Manajer Urusan Kelembagaan/Pemerintahan Cinema XXI Suprayitno mengatakan, model pembajakan film terus berkembang. Dia mencontohkan, kejadian yang marak belakangan adalah penonton merekam film di bioskop menggunakan ponsel pintar lalu mendistribusikannya melalui media sosial. Kejadian seperti itu terjadi pada penayangan film baru.
”Sebelum pemutaran film, kami biasa menayangkan sosialisasi bentuk dan sanksi tindakan pembajakan. Kami juga melakukan pengawasan selama penayangan film.
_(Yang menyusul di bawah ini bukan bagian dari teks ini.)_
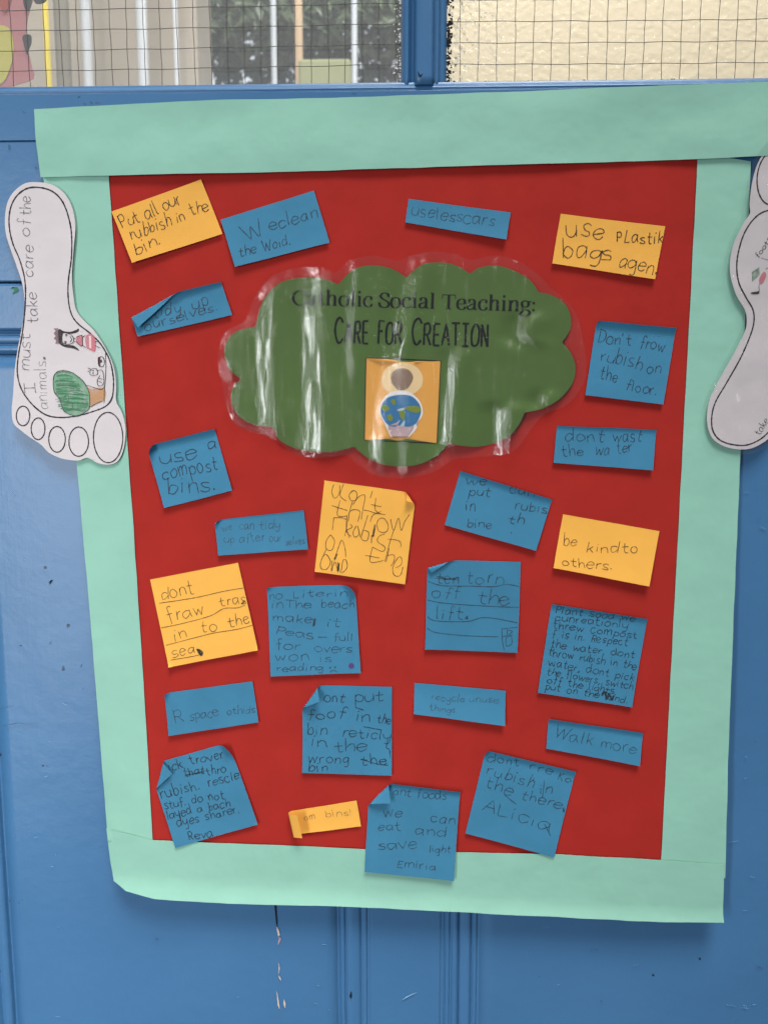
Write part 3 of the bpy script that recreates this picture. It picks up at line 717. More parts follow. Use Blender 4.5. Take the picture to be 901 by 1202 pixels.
note(BN, [(699.4, 376), (791.9, 384.5), (776.8, 474.7), (685.8, 463.8)], M_BLUE, "square blue note reading Don't frow rubish on the floor, right of the green cloud",
     [("Don't", 700.4, 402.5, 739, 406.2, 8), ("frow", 749, 407, 777.7, 412.5, 8), ("rubish", 703.2, 422.3, 750.4, 433.6, 9), ("on", 757, 437.7, 773, 438.3, 8), ("the", 702.3, 445, 722, 449.6, 8), ("floor.", 732.5, 456.2, 768.3, 464.7, 7)],
     folds=[fold((698, 387), (791, 396), (740, 370), .010, 50), fold((697, 384), (706, 376), (696, 370), .0015, 110)])
note(BN, [(653.2, 499.2), (769.4, 504.3), (764.5, 551.9), (648.5, 543)], M_BLUE, 'wide blue note reading dont wast the water, under the square note right of the cloud',
     [("dont", 662.3, 517.5, 707, 518.1, 8), ("wast", 718.3, 517.5, 751.3, 517.5, 8), ("the", 658.5, 535.5, 683.4, 534.5, 7.5), ("wa", 697.2, 534.5, 713.6, 534.5, 8), ("ter", 723, 532, 740, 529.8, 8)],
     folds=[fold((653, 506), (769, 511), (700, 490), .010, 25)])
note(BN, [(173, 522.8), (252.3, 502.5), (273, 575.7), (193.7, 596)], M_BLUE, 'square blue note reading use a compost bins, lower left of the green cloud',
     [("use", 190.5, 544.7, 230.8, 536, 11), ("a", 244.2, 527, 254, 526.4, 8), ("compost", 193, 563, 256.5, 550.8, 9.5), ("bins.", 199, 581.3, 255.2, 574, 10.5)],
     folds=[fold((176, 532), (255, 513), (214, 500), .010, 55), fold((177.5, 541), (190, 519), (172, 520), .0035, 100)], ink=I_DARK, w=0.95)
note(BN, [(251.8, 610.5), (356.6, 598.4), (362.2, 644), (257.2, 651.4)], M_BLUE, 'blue note reading we can tidy up after ourselves, beside large yellow note',
     [("we", 262, 623.5, 273.3, 621, 6), ("can", 281.9, 621.6, 298, 620.4, 6), ("tidy", 305.3, 621.1, 328.5, 619.7, 6), ("up", 263.8, 636.3, 276, 636.3, 6), ("after", 282, 636.3, 311.4, 634.5, 6), ("our", 316.3, 636, 331, 635, 6), ("selves", 335.8, 638.7, 358, 637.5, 5)],
     folds=[fold((253, 618), (264, 609), (252, 608), .002, 130), fold((254, 613), (358, 602), (300, 595), .008, 25)], w=0.75, ink=I_SOFT)
note(YN, [(381, 563.7), (487.9, 578.9), (475, 685.2), (369.6, 670.4)], M_YEL, "large yellow note with messy writing, top right corner curled over, below the cloud", [],
     folds=[fold((470.6, 574), (486.5, 597.4), (488, 579), .0020, 150), fold((368, 662), (378, 674), (367, 672), .004, 60)],
     crop=(360, 550, 6.436), strokes=[
        [(205, 120), (190, 175), (212, 222), (245, 190), (250, 125)], [(282, 108), (252, 200), (300, 245)],
        [(345, 165), (320, 200), (335, 240), (370, 235), (380, 190), (360, 165), (340, 175)],
        [(348, 240), (325, 320), (312, 400)], [(350, 270), (395, 210), (440, 203), (425, 300), (412, 382)],
        [(496, 168), (480, 220)], [(522, 222), (515, 300), (540, 330), (562, 342)], [(485, 270), (562, 286)],
        [(252, 240), (232, 350), (302, 357)], [(190, 278), (305, 315)],
        [(315, 390), (322, 330), (360, 308), (402, 325), (385, 400)], [(430, 312), (470, 318), (520, 335), (595, 345)],
        [(462, 350), (440, 420), (412, 522), (455, 540), (468, 480), (430, 462)], [(480, 400), (500, 350), (560, 322)],
        [(560, 370), (530, 405), (545, 470), (600, 475), (615, 430), (590, 380), (560, 370)],
        [(632, 380), (655, 465), (692, 372), (712, 465), (738, 400), (775, 345)], [(660, 455), (625, 560), (590, 700)],
        [(205, 370), (195, 462)], [(205, 368), (300, 385), (290, 505)], [(305, 350), (300, 440), (322, 520)], [(330, 420), (345, 440), (300, 470), (335, 510)],
        [(375, 430), (350, 480), (365, 515), (395, 490), (385, 430), (405, 515)],
        [(490, 500), (488, 560)], [(590, 490), (545, 510), (535, 548), (590, 590), (570, 622), (498, 590)],
        [(612, 530), (690, 540), (712, 570), (705, 590)], [(497, 590), (480, 700), (580, 690)], [(443, 652), (550, 672)],
        [(622, 600), (600, 700)], [(600, 655), (655, 648), (660, 690), (636, 732)],
        [(672, 745), (712, 720), (715, 672), (690, 668), (650, 740), (660, 800), (705, 802), (725, 740)],
        [(182, 497), (150, 540), (148, 600), (190, 612), (212, 545), (182, 497)], [(152, 600), (108, 700), (112, 750), (152, 755), (182, 700), (150, 645), (122, 662)],
        [(210, 690), (262, 540), (290, 600), (296, 665)], [(195, 690), (188, 772), (215, 700), (240, 782)], [(235, 700), (258, 782), (275, 690), (300, 690), (305, 745), (265, 785)]],
     thick=[[(516, 420), (500, 512)], [(230, 640), (212, 680)], [(245, 710), (235, 770)]], ink=I_DARK, w=0.75)
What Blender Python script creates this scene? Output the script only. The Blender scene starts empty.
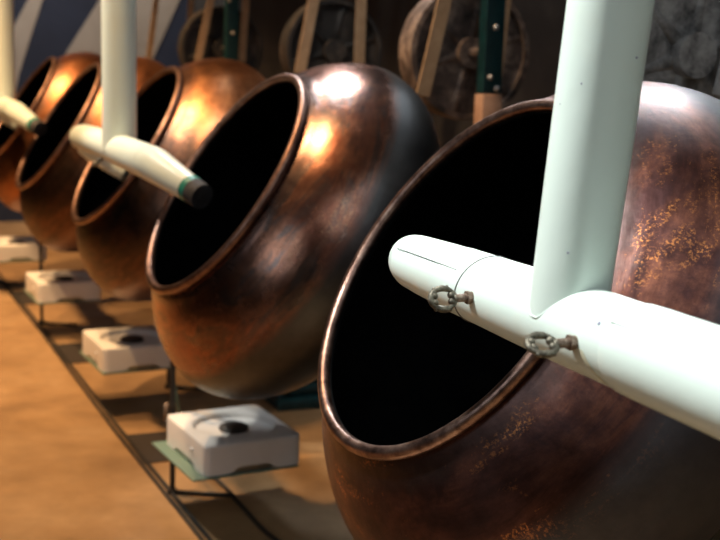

Kami pernah menangkap penonton yang merekam memakai ponsel pintar dan kami hanya bisa menegur,” katanya.
Delik aduan
Deputi Fasilitasi Hak Kekayaan Intelektual Badan Ekonomi Kreatif (Bekraf) Ari Juliano Gema mengemukakan, pihaknya sempat membentuk satuan tugas penanganan pengaduan pembajakan produk ekonomi kreatif selama kurun waktu 2016-2017. Satgas ini beranggotakan internal Bekraf. Fungsinya sebatas mendampingi pelaku usaha yang menjadi korban pembajakan dan mengedukasi masyarakat.
Serupa seperti upaya Bekraf, Direktur Penyidikan dan Penyelesaian Sengketa Ditjen Kekayaan Intelektual Kementerian Hukum dan Hak Asasi Manusia Yurod Saleh mengklaim telah melakukan langkah pencegahan, seperti sosialisasi hukum pidana pembajakan film ke pusat-pusat perbelanjaan. Melalui sosialiasi ini diharapkan bisa meningkatkan kesadaran masyarakat pentingnya penghargaan hak cipta film.
”Kami tidak bisa melakukan upaya proaktif di luar sosialisasi. Kasus-kasus penyalahgunaan hak cipta, seperti pembajakan, hanya bisa ditindaklanjuti karena ada delik aduan. Ini menyulitkan kami ditambah lagi kesadaran masyarakat melapor pembajakan masih rendah,” ujarnya.
Pada saat kasus sudah masuk proses tindak lanjut, Yurod mengatakan, masih ada kesulitan koordinasi antarkementerian dan lembaga. Sebagai contoh, Ditjen Kekayaan Intelektual mengeluarkan rekomendasi pemblokiran laman ilegal pemutar film beraliran langsung kepada Kementerian Komunikasi dan Informatika. Setelah itu, informasi perkembangan penutupan laman sering tidak disampaikan dengan cepat.